Tunisie : Comment le clan Ben Ali-Trabelsi a retardé le développement du transport collectif

Qu’il s’agisse du réseau ferroviaire ou du métro, le transport collectif a
souffert, sous le règne du clan

Ben Ali-Trabelsi
, d’une réelle négligence notamment pour les régions de
l’intérieur en ne favorisant pas leur désenclavement. Au contraire, le transport
privé a été encouragé. Pour permettre au clan de se remplir les poches.

L’information a été placée à la Une du quotidien La Presse du jeudi 7 avril
2011. Elle annonce un voyage inaugural par train entre Tunis et Le Kef qui a été
assuré le lundi 5 avril après … 19 ans d’interruption.

Une information qui met au devant de l’actualité la question du transport
collectif en Tunisie. Tant ce dernier a été délaissé, aux dires de spécialistes
de la planification, par rapport au transport individuel pour permettre «aux
proches de Ben Ali de se remplir les proches».

Pour notre interlocuteur, un doctorant qui travaille sur le sujet depuis deux
ans, «la Tunisie a raté avec cette “politique“ des chances réelles de
désenclaver les régions de l’intérieur». Répétant cette phrase de l’explorateur
britannique Henry Morton Stanley, qui s’adressait ainsi au roi belge Léopold II,
qui a colonisé, à la fin du XIXème siècle, le Congo: “Sans le chemin de fer, le
Congo ne vaut pas un penny”.

Le retard des régions de l’intérieur, d’où est partie la révolution du 14
janvier 2011, est aussi dû à la faiblesse de l’infrastructure des transports
collectifs.
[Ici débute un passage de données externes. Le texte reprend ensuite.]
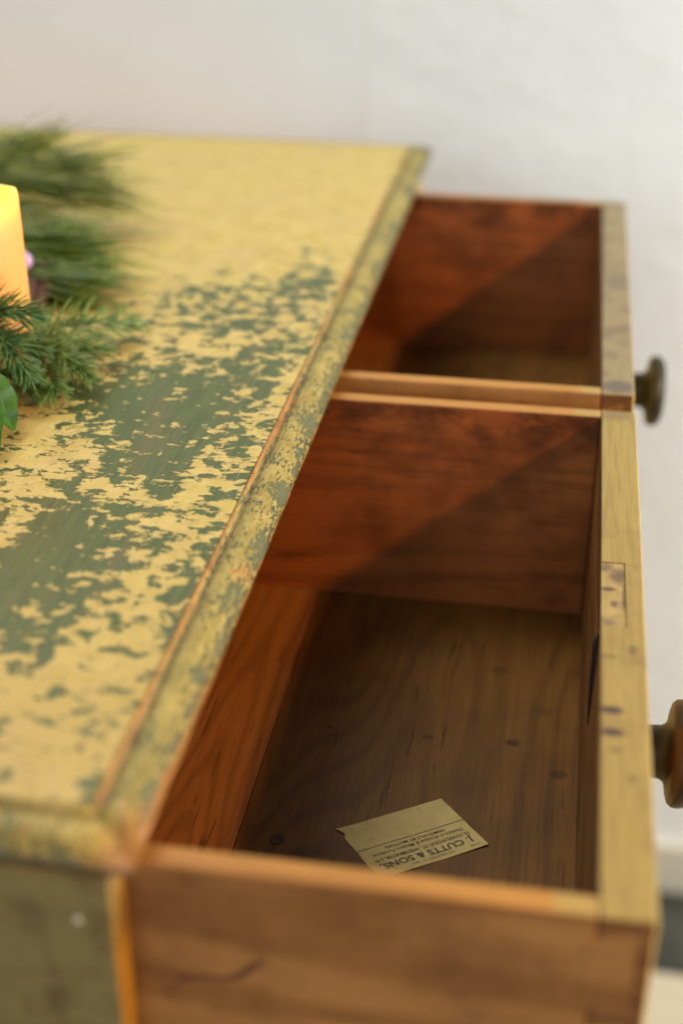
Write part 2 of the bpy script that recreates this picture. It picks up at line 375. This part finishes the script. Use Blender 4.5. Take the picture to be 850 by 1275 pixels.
def make_top():
    x0, x1, y0, y1 = -.519, -G, YN+G+.001, L-G
    nx, ny = 96, 190; vs = []; fs = []; at = []
    for j in range(ny+1):
        for i in range(nx+1):
            x = x0+(x1-x0)*i/nx; y = y0+(y1-y0)*j/ny
            vs.append((x, y, 0)); at.append(wear(x, y))
    for j in range(ny):
        for i in range(nx):
            a = j*(nx+1)+i; fs.append((a, a+1, a+nx+2, a+nx+1))
    k = len(vs)
    vs += [(x0, y0, -.014), (x1, y0, -.014), (x1, y1, -.014), (x0, y1, -.014)]; at += [0]*4
    fs.append((k, k+3, k+2, k+1))
    fs.append(tuple([k, k+1]+[i for i in range(nx, -1, -1)]))
    fs.append(tuple([k+2, k+3]+[ny*(nx+1)+i for i in range(nx+1)]))
    fs.append(tuple([k+1, k+2]+[j*(nx+1)+nx for j in range(ny, -1, -1)]))
    fs.append(tuple([k+3, k]+[j*(nx+1) for j in range(ny+1)]))
    me = bpy.data.meshes.new('top_board'); me.from_pydata(vs, [], fs)
    me.attributes.new('wear', 'FLOAT', 'POINT').data.foreach_set('value', at); me.materials.append(M_top)
    return link('top_board', me, chest)
make_top()
PROF = [(.0255, 0, 0), (.0240, 0, .04), (.0232, -.0005, .08), (.0226, -.0024, .13), (.0205, -.0031, .18), (.0196, -.0022, .24), (.0170, -.0014, .33), (.0130, -.0014, .43),
        (.0090, -.0023, .53), (.0055, -.0038, .63), (.0026, -.0060, .74), (.0008, -.0088, .85), (.0000, -.0112, .93), (.0010, -.0135, .97), (.0060, -.0150, 1), (.030, -.0150, 1)]
PROF = [(.0030+d*.885 if d < .029 else d, z, a) for d, z, a in PROF]
def moulding(name, path, inward, parent):
    """path: list of points along the outer edge; inward: unit vectors (scaled at mitres)"""
    vs = []; fs = []; at = []; n = len(PROF)
    for (px, py), (ix, iy) in zip(path, inward):
        w = mnoise.noise(Vector((px*35, py*35, 2)))*.0006+mnoise.noise(Vector((px*140, py*140, 5)))*.0003
        for d, z, a in PROF:
            k = max(0, 1-d/.012); vs.append((px+ix*(d+w*k), py+iy*(d+w*k), z-w*.5*k)); at.append(a)
    for i in range(len(path)-1):
        for k in range(n-1): a = i*n+k; fs.append((a, a+1, a+n+1, a+n))
    fs.append(tuple(range(n))[::-1]); fs.append(tuple((len(path)-1)*n+k for k in range(n)))
    me = bpy.data.meshes.new(name); me.from_pydata(vs, [], fs)
    me.attributes.new('across', 'FLOAT', 'POINT').data.foreach_set('value', at); me.materials.append(M_edge)
    bm = bmesh.new(); bm.from_mesh(me); bmesh.ops.recalc_face_normals(bm, faces=bm.faces); bm.to_mesh(me); bm.free()
    for p in me.polygons: p.use_smooth = len(p.vertices) == 4
    return link(name, me, parent)
N = 260
ys = [YN]+[YN+.032+(L-YN-.064)*i/(N-2) for i in range(N-1)]+[L]
moulding('edge_moulding', [(0, y) for y in ys], [(-1, 1)]+[(-1, 0)]*(N-1)+[(-1, -1)], chest)
xs_ = [0]+[-.032-.487*i/119 for i in range(120)]
moulding('edge_moulding', [(x, YN) for x in xs_], [(-1, 1)]+[(0, 1)]*120, chest)
moulding('edge_moulding', [(x, L) for x in xs_], [(-1, -1)]+[(0, -1)]*120, chest)

# -- carcass
ZC = -.0152
def stile(y0, y1):
    o = boxobj('front_stile', (-.040, -.0125, y0, y1, -1.2, ZC), [M_olive, M_stile], chest, .0004)
    by_normal(o, lambda n_, c: 1 if n_.x > .4 else 0)
stile(-.0002, .0172); stile(.954, 1.056)
stile_mid = boxobj('drawer_divider', (-.50, -.0135, .478, .4965, -.2125, ZC), M_stile, chest)
for y0, y1 in ((.0000, .0150), (1.041, 1.055)):
    boxobj('end_panel', (-.512, -.0398, y0, y1, -.0704, ZC), M_olive, chest, .0004)
    boxobj('end_panel', (-.512, -.0398, y0, y1, -1.15, -.0708), M_olive, chest, .0004)
boxobj('back_panel', (-.518, -.5125, 0.001, 1.054, -1.15, ZC), M_carcass, chest)
for z in (-.2125, -.468, -.745, -1.03):
    boxobj('drawer_rail', (-.50, -.0135, .0180, .9525, z-.018, z), M_stile, chest)
boxobj('plinth', (-.47, -.035, .02, 1.02, -1.2, -1.05), M_olive, chest)
nail = lathe([(-.0004, .0001), (-.0004, .0016), (0, .0012), (.0002, .0002)], 16, 'Z')
bmesh.ops.rotate(nail, verts=nail.verts, cent=(0, 0, 0), matrix=Matrix.Rotation(radians(90), 3, 'X'))
meshobj('nail_head', nail, flat('pale_filled_nail', (.75, .74, .70), .4), chest, (-.0262, -.0006, -.0372))

KNOB = [(-.001, .0170), (.001, .0170), (.0025, .0158), (.005, .0148), (.012, .0142), (.0185, .0146), (.0212, .0162), (.0226, .0200), (.0232, .0245), (.0242, .0276), (.0262, .0292), (.0295, .0296),
        (.0330, .0288), (.0355, .0262), (.0372, .0215), (.0380, .0160), (.0376, .0110), (.0384, .0060), (.0387, .0002)]
def knob_mat(name, a, b):
    n = NT(name); f = n.noise(n.scale(n.P, (1, .6, .6)), 70, 5, .6); x = n.sep(n.P)[0]
    c = n.mix(n.step(f, .38, .62), a, b)
    c = n.mix(n.math('MULTIPLY', n.step(n.noise(n.scale(n.P, (8, 1, 1)), 60, 3), .5, .7), .5), c, tuple(k*.4 for k in a))
    neck = n.step(x, .0215, .0245, 1, 0)
    c = n.mix(n.math('MULTIPLY', neck, .8), c, (.010, .012, .006))
    n.bump(f, .15, .0005)
    return n.out(c, .42, .3)
M_knob1 = knob_mat('dark_turned_knob_wood', (.020, .012, .005), (.065, .022, .008))
M_knob2 = knob_mat('dark_olive_knob_wood', (.016, .015, .006), (.040, .034, .013))
knob_mesh = None
def make_knob(parent, x, y, z, mat):
    global knob_mesh
    if knob_mesh is None:
        o = meshobj('knob', lathe(KNOB, 56, 'X'), mat, parent, (x, y, z), True); knob_mesh = o.data
        return o
    me = knob_mesh.copy(); me.materials[0] = mat
    return link('knob', me, parent, (x, y, z))

D, WD, ZD, ZB, TS = .1724, .022, -.0207, -.209, .0114
def drawer(y0, y1, edge, knobm, near):
    fr = boxobj('drawer', (D, D+WD, y0, y1, ZB, ZD), [M_frontin, edge, M_fface, M_frontend, M_dark], chest, .0011)
    if near:
        cs = []
        bm = bmesh.new(); box(bm, D-.004, D+.0128, .2165, .2790, ZD-.0262, ZD+.01); cs.append(meshobj('cutter', bm, M_dark))
        cut(fr, cs)
    def pick(n_, c):
        if n_.z > .6: return 1 if c.z > ZD-.004 else 0
        if n_.x > .3: return 2
        if abs(n_.y) > .7: return 3
        return 0
    by_normal(fr, pick)
    if near:
        bm = bmesh.new(); box(bm, D+.0002, D+.0125, .2168, .2788, ZD-.0256, ZD-.0004, .0003)
        by_normal(meshobj('lock_block', bm, [M_block, M_frontin], fr), lambda n_, c: 0 if n_.z > .5 else 1)
    if near:      # dark solid strip standing in for a shadow gap inside the front
        bm = bmesh.new(); pv = None
        for t, th in ((0, .0008), (.12, .0028), (.4, .0026), (.75, .0016), (1, .0004)):
            y = .2125+.0195*t; z = ZD-.0015-.0720*t
            q = [bm.verts.new((D+.0004, y-.0025, z)), bm.verts.new((D-th, y-.0008, z)), bm.verts.new((D-th, y+.0008, z)), bm.verts.new((D+.0004, y+.0025, z))]
            if pv:
                for i in range(4): bm.faces.new((pv[i], pv[(i+1) % 4], q[(i+1) % 4], q[i]))
            else: bm.faces.new(q)
            pv = q
        bm.faces.new(pv[::-1]); bmesh.ops.recalc_face_normals(bm, faces=bm.faces)
        meshobj('shadow_gap_strip', bm, M_dark, fr)
    for k, ya in enumerate((y0, y1-TS)):
        bm = bmesh.new(); box(bm, -.262, D-.0002, ya, ya+TS, ZB+.004, ZD, .0014)
        sgn = -1 if k == 0 else 1
        yo = ya-.0003 if k == 0 else ya+TS+.0003; yi = ya+.006 if k == 0 else ya+TS-.006
        for zc in (-.0500, -.0985, -.1470, -.1900):         # lapped dovetails
            pts = [(D-.004, zc-(.017 if zc > -.18 else .012)), (D-.004, zc+.017), (D+.0152, zc+.0225), (D+.0152, zc-(.0225 if zc > -.18 else .0145))]
            a = [bm.verts.new((x, yo, z)) for x, z in pts]; b = [bm.verts.new((x, yi, z)) for x, z in pts]
            bm.faces.new(a); bm.faces.new(b[::-1])
            for i in range(4): bm.faces.new((a[i], b[i], b[(i+1) % 4], a[(i+1) % 4]))
        bmesh.ops.recalc_face_normals(bm, faces=bm.faces)
        s_ = meshobj('drawer_side', bm, [M_side, M_sidetop, M_inner], fr)
        by_normal(s_, lambda n_, c: 1 if n_.z > .5 and c.z > ZD-.004 else (2 if n_.y*sgn < -.5 else 0))
    boxobj('drawer_back', (-.258, -.246, y0+TS, y1-TS, ZB+.01, ZD-.004), M_inner, fr)
    boxobj('bottom_board', (-.246, -.0152, y0+TS-.003, y1-TS+.003, -.1800, -.1732), M_floorboard2, fr, .0004)
    boxobj('bottom_board', (-.0145, D+.003, y0+TS-.003, y1-TS+.003, -.1800, -.1732), M_floorboard, fr, .0004)
    make_knob(fr, D+WD, (y0+y1)/2, -.1185 if near else -.1150, knobm)
    return fr
d1 = drawer(.0176, .4746, M_fedge1, M_knob1, True); d1['label'] = 'nearer open drawer with ochre top edge and a paper label inside'
d2 = drawer(.5004, .9535, M_fedge2, M_knob2, False); d2['label'] = 'farther open drawer with greyed top edge'
# nail left in the drawer bottom
bm = lathe([(.0000, .0042), (.0004, .0040), (.0005, .0030), (.0001, .0024), (.0001, .0002)], 24)
meshobj('nail', bm, flat('rusted_iron', (.09, .055, .025), .85), d1, (.008, .2024, -.1732), True)
# scratch on the near side board and joint stain
bm = bmesh.new(); yo = .0176-.00015
ctr = [(.0000, -.094), (.0045, -.089), (.0075, -.0825), (.0165, -.0800), (.0260, -.0790), (.0330, -.0762), (.0380, -.0705), (.0440, -.0650)]
wid = [.0005, .0012, .0016, .0010, .0010, .0022, .0028, .0006]
prev = None
for (x, z), w in zip(ctr, wid):
    a = bm.verts.new((x, yo, z+w)); b = bm.verts.new((x, yo, z-w)); c_ = bm.verts.new((x, yo+.0012, z))
    if prev: bm.faces.new((prev[0], a, b, prev[1])); bm.faces.new((prev[1], b, c_, prev[2])); bm.faces.new((prev[2], c_, a, prev[0]))
    prev = (a, b, c_)
meshobj('scratch', bm, flat('dark_scratch_wood', (.10, .038, .018), .7), d1)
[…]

En témoigne le fait que le réseau ferroviaire suit pour l’essentiel
une ligne qui part de Tunis à Gabès.

«Certes, ajoute notre interlocuteur, le train va jusqu’à Gafsa, à Métlaoui, à
Jendouba, à Tataouine,… Mais dans quelles conditions: les rames ne sont pas
confortables et les trains ne sont pas rapides».

Beaucoup de villes de l’intérieur ne sont pas couvertes par le train. Ainsi, une
ville qui occupe une position centrale comme Kairouan n’est pas reliée au réseau
ferroviaire; le train n’a pas retrouvé le chemin de la ville depuis les
inondations de l’automne 1969.

«Rien n’a été fait depuis pour le relier la capitale des Aghlabites au réseau
ferroviaire qui est à 60 kilomètres de là à Enfida ville. La volonté politique
n’y était pas. Il a fallu une année et demi pourtant pour venir à bout de
l’élargissement de l’autoroute Tunis-Hammamet, certes nécessaire, mais qui a
servi à faciliter les déplacements du président déchu, Ben Ali», commente notre
interlocuteur.

A propos d’autoroutes, le tracé suit également, et pour l’essentiel, la côte. De
Bizerte à Sfax.

Des membres du clan mettent la main sur des concessionnaires automobiles

En agissant de la sorte, le régime Ben Ali a favorisé la côte par rapport aux
régions de l’intérieur. En excluant du développement beaucoup d’entre elles.
«Les investissements s’en détournent ainsi que les touristes étrangers».

«Le développement du métro a, par ailleurs, été retardé. Ainsi des projets n’ont
pas été engagés alors qu’ils pouvaient assurer un décollage de l’activité
économique. Comme celui du métro dans la ville de Sfax ou encore celui de
Tunis-M’hamdia».

Au contraire, le transport privé a été encouragé. S’il est certain que tout
Tunisien a droit d’acquérir un véhicule particulier, il est aussi à faire
remarquer que la politique de la voiture populaire, qui n’en est plus une, a été
initiée, en 1995, en vue de favoriser l’enrichissement du clan Ben Ali-Trabelsi.

Petit à petit, des membres du clan mettent, en effet, la main sur des
concessionnaires automobiles: Ford pour Belhassan Trabelsi et Volkswagen, Kia et
Porsche –excusez du peu!- pour Sakhr Materi, éliminant, en un tour de main, un
des opérateurs: les industries mécaniques maghrébines (IMM), une entreprise
installée à Kairouan, et la

STIA
(Société tunisienne d’industries automobiles) qui faisaient du montage
de véhicules.

Le clan Ben Ali a mis en place, pour ce faire, des moyens de financement
associant les banques, les sociétés de leasing et les caisses sociales
participant à un endettement des ménages.